Keep Going

I just ran a mile in the pitch black. The sounds of the night were keeping in time with my feet pounding the pavement. I could feel my heart racing to keep up with the pace.

I thought the hill would nearly kill me. I could hear myself wheezing (thanks to this case of asthma I've developed since the fire and pneumonia). "Keep going. Keep going. Don't stop." I literally cheered myself on. I'm glad I listened.

I was all alone with my thoughts as I took each stride. "God, what do I do? Speak to me. Let me hear Your voice. Open my ears to hear and my eyes to see. Help me."

It wasn't the answer I was looking for but I shouldn't have been surprised.

"Keep going."

"Wait. Come again? I thought You said keep going."

His reply was simple. "I did."

Perplexed I thought I might remind Him, "But Lord, I'm not sure where I'm going. I..."

"Keep going," He interrupted.

I knew I needed to argue my case. Certainly we hadn't come all this way and gone through all this mess for me to get lost now.

"But God I know what we've gone through has helped get me to this point and I want to use it for Your glory...but I don't want to mess up again.
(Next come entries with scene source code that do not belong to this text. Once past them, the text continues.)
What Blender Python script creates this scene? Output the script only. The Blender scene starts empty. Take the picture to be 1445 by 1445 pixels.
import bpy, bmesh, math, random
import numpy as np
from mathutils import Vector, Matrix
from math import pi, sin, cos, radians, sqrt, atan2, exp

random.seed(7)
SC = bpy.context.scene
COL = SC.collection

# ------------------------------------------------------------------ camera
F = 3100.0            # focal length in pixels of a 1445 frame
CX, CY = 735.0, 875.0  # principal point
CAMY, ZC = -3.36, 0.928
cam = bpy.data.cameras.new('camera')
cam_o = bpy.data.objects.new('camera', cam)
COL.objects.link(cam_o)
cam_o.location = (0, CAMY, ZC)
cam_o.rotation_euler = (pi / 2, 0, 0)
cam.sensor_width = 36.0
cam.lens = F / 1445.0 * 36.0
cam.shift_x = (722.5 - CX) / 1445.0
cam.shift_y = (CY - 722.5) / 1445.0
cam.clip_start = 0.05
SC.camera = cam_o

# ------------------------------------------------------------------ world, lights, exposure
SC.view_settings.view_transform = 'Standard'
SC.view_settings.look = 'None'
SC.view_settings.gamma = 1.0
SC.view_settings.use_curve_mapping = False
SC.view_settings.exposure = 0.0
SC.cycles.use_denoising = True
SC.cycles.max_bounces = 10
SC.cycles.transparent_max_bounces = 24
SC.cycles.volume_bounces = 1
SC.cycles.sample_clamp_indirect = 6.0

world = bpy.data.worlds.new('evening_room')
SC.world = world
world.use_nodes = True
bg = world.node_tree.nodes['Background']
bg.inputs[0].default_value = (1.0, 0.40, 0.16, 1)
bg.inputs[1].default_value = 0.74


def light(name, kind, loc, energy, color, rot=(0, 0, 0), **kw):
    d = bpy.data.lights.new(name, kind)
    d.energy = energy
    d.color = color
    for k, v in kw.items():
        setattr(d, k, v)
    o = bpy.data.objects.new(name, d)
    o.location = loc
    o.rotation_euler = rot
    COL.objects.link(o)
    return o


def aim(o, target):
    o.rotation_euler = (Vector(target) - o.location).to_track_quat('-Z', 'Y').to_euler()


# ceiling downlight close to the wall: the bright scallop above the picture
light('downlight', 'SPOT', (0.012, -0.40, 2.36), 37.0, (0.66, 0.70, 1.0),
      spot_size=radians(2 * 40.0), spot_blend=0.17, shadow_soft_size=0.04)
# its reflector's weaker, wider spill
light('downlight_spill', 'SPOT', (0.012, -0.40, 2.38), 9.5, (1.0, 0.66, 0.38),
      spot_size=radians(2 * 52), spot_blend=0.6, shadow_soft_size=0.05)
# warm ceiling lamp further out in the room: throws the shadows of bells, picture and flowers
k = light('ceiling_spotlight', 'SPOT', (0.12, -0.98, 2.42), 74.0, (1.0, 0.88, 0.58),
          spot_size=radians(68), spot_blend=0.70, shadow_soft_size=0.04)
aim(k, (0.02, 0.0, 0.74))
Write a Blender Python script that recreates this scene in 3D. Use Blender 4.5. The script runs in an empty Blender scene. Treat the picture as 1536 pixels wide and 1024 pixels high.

I don't want to go the wrong way."

"Child, keep going."

Starting to get frustrated that He wasn't really listening I thought one more attempt might help.

"Lord, am I to waste the pain? Didn't you say you wanted to bring me through this and mold me so you could use me for your plan? I can't be used if I don't know the plan," I pleaded.

"I promised to never leave you or forsake you. Do you trust me?"

I could hardly believe He'd ask such a question. Surely He knew my answer.

"God you see my heart. You know I do."

"Then trust me...and keep going."

Humph.

This is not how I expected our time together to go.

I hadn't stopped running; I had been so busy pleading my case before God I hadn't noticed I went another mile. My pace had slowed some and I was now aware of a cramp that had developed in my side. Somehow I hadn't realized that during the earlier conversation. I couldn't stop now. I had to keep going to finish my second lap.

I stopped my run, and my arguing, and became keenly aware of His presence surrounding me. I slowed down to  enjoy the coolness of the night, letting my heartbeat get back to normal and catching my breath. Thunder was rolling in the distance. A flash of lightning tried to break through the mostly cloudy sky. And one very determined cricket was chirping his own symphony.

"Okay, Lord, I'll keep going. But Your presence must go with me...or how will they know?"

"My presence will go with you and I will give you rest."

I was ready to rest. I could barely breathe at this point. I was done with my run. Good thing the mile is a complete circle. All I have to do is keep making left turns and I find my way home. I know the journey ahead won't provide such clear directions, but rest assured I will keep going.